Built with Python, vLLM, Pydantic, httpx, pandas, and rich for progress tracking.
Challenges we ran into
Our first evaluation run had a 0% success rate. The models were returning free text paragraphs instead of JSON because we were using a deprecated vLLM parameter (guided_json instead of response_format). Took a while to figure that out.
GPU memory was tricky. The Qwen3-VL-30B model uses 58GB just for weights, leaving limited space for KV cache. We had to reduce the max context length to make it fit on a single H100.
We also ran into zombie GPU memory on Vast.ai where nvidia-smi showed 86GB used with no processes running. Had to destroy and recreate the instance.
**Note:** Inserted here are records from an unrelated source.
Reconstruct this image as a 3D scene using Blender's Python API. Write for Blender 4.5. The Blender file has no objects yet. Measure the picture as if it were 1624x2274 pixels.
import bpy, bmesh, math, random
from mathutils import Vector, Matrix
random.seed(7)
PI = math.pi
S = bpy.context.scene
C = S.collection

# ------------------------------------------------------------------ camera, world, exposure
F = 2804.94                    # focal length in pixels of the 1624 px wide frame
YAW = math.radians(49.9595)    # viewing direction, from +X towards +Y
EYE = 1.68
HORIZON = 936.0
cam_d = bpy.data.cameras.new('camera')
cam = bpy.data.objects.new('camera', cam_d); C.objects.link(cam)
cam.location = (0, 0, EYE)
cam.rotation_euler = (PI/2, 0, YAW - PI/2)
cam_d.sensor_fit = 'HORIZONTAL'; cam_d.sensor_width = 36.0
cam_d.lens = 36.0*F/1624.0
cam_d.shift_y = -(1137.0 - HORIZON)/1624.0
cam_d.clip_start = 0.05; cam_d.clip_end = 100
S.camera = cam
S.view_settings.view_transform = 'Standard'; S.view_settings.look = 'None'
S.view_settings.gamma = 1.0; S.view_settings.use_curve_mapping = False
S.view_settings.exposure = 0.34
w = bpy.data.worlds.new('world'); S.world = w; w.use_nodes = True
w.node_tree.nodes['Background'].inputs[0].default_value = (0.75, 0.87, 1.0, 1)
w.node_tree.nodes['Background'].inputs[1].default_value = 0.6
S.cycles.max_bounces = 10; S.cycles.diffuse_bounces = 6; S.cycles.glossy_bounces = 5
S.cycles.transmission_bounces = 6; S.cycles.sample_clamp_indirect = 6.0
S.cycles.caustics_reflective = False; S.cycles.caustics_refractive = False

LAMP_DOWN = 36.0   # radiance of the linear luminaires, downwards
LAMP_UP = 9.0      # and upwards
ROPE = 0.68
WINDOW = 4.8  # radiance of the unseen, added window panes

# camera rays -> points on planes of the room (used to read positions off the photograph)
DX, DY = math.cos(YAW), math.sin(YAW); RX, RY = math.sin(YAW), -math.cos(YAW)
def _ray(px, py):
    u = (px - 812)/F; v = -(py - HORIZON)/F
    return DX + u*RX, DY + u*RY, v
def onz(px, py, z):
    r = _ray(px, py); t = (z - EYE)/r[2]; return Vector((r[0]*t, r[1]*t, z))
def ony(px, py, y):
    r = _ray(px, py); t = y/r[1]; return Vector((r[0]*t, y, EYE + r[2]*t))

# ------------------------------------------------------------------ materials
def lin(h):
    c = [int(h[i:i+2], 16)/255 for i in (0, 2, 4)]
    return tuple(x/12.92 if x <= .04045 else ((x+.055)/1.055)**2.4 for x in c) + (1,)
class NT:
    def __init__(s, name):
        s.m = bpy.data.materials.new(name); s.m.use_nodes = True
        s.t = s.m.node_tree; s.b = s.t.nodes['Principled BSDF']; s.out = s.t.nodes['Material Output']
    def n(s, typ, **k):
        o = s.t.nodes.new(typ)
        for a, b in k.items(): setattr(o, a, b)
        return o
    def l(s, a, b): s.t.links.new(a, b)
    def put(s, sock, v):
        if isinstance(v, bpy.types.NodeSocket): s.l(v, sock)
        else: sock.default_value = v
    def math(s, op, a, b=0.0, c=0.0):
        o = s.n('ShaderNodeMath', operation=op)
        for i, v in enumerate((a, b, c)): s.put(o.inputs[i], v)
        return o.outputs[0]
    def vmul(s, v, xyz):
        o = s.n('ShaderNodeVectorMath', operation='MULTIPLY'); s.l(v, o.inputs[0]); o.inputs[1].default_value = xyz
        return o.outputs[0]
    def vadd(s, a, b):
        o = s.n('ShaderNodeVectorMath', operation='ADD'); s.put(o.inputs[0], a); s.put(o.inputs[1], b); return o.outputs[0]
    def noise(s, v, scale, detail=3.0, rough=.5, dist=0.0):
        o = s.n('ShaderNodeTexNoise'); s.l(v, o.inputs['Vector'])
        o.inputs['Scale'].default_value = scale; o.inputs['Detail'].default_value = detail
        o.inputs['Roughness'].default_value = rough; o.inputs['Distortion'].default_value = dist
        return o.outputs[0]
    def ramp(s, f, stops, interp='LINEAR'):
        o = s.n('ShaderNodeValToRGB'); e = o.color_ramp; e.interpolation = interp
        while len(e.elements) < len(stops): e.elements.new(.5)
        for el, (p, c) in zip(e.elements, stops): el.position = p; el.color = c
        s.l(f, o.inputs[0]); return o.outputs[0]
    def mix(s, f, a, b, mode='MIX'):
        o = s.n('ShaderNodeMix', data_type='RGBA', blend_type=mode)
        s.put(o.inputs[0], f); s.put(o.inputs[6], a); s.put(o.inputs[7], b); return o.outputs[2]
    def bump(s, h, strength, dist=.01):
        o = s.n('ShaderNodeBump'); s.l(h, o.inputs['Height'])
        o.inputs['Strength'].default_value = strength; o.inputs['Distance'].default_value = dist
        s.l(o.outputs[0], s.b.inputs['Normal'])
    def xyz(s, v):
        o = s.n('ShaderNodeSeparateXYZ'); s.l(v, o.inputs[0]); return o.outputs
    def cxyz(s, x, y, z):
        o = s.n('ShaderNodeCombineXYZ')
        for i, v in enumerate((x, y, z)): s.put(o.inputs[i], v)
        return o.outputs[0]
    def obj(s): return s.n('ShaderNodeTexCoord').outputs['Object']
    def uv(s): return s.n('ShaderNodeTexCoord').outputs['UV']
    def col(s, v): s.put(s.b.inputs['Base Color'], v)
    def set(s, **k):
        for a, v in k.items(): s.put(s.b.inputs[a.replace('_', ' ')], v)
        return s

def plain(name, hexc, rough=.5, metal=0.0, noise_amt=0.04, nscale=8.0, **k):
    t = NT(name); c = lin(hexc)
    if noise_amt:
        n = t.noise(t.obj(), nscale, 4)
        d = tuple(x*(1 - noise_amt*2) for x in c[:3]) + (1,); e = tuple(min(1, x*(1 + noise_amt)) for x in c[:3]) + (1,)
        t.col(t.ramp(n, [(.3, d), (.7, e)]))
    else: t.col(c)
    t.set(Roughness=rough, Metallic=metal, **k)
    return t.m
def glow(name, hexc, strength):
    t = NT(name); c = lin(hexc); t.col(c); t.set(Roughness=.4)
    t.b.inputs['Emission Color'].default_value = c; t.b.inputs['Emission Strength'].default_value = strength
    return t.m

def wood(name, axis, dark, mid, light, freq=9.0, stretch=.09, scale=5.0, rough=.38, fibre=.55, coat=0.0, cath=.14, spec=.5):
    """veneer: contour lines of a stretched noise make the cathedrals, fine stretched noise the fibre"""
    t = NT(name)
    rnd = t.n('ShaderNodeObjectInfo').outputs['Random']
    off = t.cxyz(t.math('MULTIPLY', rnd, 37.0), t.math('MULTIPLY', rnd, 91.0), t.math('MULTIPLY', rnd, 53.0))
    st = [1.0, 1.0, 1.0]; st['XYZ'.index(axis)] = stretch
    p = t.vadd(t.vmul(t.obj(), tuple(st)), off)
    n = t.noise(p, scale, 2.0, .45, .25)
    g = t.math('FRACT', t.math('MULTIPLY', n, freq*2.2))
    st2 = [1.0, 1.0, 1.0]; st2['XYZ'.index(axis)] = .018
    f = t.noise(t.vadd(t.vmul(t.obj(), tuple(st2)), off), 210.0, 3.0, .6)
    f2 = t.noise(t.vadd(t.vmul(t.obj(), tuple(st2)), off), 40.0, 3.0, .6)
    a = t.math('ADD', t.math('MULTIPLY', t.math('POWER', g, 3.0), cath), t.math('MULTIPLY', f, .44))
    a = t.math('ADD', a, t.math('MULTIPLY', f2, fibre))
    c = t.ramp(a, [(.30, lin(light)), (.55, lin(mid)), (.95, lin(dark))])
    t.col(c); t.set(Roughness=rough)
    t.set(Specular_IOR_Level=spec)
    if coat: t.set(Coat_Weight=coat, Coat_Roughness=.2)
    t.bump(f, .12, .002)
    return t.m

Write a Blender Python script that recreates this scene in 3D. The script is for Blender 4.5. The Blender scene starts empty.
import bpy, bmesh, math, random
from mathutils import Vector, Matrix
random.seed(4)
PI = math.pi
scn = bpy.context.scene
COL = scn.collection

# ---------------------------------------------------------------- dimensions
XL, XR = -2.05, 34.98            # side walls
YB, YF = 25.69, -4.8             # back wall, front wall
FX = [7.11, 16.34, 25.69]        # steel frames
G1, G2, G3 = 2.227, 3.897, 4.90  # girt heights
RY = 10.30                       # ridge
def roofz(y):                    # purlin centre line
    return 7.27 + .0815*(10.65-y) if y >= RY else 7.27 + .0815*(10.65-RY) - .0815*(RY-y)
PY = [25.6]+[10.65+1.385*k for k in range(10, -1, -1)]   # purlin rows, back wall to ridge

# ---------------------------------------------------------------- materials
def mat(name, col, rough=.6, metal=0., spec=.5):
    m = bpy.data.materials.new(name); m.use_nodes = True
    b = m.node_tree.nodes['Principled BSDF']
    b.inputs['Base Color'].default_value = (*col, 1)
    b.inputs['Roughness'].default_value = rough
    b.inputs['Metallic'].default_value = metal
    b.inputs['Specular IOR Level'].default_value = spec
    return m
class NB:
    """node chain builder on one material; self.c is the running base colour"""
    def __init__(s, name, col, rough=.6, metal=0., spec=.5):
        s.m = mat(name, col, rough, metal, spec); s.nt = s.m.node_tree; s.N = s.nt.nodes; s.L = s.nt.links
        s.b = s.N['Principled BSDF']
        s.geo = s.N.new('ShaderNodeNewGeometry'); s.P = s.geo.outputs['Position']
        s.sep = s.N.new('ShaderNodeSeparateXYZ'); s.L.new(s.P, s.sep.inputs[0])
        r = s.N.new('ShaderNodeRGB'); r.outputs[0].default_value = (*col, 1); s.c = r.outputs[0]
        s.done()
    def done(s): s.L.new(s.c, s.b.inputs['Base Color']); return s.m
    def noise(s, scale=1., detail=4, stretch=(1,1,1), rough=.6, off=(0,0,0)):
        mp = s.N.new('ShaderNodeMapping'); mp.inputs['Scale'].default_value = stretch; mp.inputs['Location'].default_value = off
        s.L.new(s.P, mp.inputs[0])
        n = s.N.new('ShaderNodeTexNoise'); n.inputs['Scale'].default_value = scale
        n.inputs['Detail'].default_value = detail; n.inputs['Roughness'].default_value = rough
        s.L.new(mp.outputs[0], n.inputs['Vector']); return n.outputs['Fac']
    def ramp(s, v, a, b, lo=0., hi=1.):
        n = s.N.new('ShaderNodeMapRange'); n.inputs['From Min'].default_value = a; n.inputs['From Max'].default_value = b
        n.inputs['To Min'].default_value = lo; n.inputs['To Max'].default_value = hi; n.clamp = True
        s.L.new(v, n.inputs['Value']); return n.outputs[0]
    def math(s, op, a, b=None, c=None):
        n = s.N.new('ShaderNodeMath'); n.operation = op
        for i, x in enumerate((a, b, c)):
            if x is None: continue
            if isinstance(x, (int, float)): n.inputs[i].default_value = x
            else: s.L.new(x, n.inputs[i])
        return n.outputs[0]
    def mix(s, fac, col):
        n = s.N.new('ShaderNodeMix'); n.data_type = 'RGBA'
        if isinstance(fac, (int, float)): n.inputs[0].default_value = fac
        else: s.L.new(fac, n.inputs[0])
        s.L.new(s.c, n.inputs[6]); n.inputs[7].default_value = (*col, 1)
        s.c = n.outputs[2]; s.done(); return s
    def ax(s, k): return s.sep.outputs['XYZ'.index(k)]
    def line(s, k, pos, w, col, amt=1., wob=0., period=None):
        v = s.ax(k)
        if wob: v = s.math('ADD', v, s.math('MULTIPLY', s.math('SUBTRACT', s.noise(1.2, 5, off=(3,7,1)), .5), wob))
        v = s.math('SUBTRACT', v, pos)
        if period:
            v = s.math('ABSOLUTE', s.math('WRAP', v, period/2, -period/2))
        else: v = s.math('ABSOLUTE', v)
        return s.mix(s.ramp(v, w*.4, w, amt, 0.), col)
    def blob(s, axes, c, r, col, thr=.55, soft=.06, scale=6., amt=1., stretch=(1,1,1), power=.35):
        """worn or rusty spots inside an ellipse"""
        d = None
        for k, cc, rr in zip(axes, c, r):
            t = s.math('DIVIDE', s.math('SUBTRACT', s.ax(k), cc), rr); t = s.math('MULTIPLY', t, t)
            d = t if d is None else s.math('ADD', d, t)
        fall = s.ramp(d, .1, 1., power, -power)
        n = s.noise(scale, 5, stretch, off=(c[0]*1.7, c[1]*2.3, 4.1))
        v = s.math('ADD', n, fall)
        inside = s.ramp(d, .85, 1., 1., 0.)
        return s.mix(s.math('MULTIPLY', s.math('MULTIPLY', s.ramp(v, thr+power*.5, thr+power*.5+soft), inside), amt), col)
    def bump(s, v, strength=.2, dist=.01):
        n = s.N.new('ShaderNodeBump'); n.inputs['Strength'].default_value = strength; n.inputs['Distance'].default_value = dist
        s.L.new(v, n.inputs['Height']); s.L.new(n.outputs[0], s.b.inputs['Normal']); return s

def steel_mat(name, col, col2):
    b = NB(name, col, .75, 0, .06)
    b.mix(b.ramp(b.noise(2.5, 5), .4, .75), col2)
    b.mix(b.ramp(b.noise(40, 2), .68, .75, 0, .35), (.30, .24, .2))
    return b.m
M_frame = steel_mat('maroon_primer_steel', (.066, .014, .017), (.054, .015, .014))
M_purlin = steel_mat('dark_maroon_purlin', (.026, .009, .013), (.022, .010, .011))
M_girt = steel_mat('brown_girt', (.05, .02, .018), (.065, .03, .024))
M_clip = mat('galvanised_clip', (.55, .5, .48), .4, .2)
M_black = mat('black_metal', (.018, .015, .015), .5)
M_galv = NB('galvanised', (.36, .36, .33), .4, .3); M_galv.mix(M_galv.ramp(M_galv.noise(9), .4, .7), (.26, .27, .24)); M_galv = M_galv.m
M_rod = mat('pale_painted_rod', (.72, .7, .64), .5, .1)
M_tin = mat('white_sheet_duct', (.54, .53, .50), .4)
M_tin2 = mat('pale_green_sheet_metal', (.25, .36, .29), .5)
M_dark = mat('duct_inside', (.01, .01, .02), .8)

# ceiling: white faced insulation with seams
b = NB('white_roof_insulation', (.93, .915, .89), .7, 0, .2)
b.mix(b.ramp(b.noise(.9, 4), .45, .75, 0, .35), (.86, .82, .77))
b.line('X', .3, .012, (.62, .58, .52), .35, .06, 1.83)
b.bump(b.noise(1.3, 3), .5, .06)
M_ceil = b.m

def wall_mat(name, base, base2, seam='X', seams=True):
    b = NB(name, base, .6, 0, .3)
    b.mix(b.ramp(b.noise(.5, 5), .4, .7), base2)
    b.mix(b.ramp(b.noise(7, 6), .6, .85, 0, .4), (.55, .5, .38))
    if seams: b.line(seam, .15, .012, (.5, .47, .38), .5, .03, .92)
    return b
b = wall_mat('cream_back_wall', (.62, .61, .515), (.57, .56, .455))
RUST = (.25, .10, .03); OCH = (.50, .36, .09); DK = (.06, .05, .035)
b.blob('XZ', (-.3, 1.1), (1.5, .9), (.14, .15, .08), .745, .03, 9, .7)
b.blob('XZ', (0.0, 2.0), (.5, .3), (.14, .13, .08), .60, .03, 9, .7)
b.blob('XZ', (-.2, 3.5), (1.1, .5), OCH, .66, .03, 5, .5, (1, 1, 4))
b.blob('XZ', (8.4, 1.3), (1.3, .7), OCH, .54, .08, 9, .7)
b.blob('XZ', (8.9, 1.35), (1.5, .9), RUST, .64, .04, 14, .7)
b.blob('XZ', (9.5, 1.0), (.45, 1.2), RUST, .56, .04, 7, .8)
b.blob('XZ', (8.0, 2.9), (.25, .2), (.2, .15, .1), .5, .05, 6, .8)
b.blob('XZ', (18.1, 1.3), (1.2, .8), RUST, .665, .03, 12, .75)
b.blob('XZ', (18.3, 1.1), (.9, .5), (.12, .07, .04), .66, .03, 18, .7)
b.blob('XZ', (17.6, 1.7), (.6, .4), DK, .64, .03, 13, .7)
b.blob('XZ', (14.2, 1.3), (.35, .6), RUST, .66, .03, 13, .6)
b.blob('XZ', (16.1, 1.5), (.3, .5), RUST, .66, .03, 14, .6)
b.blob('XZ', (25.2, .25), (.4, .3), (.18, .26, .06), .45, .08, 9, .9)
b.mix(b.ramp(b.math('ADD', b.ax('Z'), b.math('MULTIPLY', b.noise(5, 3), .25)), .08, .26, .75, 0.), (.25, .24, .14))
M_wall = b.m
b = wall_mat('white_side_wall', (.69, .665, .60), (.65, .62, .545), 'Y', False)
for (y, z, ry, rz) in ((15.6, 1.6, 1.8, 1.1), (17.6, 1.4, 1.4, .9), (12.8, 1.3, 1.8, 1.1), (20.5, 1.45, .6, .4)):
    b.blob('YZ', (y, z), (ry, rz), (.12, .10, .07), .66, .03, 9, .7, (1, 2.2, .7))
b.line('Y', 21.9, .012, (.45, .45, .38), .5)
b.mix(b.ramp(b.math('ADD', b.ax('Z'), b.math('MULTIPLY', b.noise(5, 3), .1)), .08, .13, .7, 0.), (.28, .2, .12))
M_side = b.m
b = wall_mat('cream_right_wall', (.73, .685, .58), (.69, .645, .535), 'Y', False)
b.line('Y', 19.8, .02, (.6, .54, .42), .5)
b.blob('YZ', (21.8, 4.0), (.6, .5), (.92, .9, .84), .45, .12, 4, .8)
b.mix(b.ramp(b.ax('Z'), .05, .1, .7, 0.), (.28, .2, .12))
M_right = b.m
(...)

Getting files onto the GPU server was annoying since SCP kept failing. Ended up using pixeldrain with API authentication to transfer result files.
Accomplishments that we're proud of
We successfully ran three different VLMs from two different labs (Alibaba and Microsoft) on the full 10,000 image dataset. We built a reproducible pipeline with structured outputs that anyone can use to audit vision models. We collected subjective bias indicators (trustworthiness, intelligence, attractiveness) that most benchmarks ignore because they're uncomfortable to talk about.
What we learned
Different models have different response patterns even with the same structured output schema. The newer MoE models (like Qwen3-VL-30B-A3B) are surprisingly fast because they only activate a fraction of parameters per token. Structured output in vLLM requires specific API formatting that changed between versions and bias evaluation is harder than accuracy evaluation because there's no "correct" answer for how trustworthy someone looks.
What's next for pixelPrejudice
Run the analysis scripts to quantify the actual bias patterns across models and demographics. Test more models from different regions and labs (cloud ones) to see how training data origin affects bias and also make the results accessible so others can see exactly how these models judge people differently based on appearance.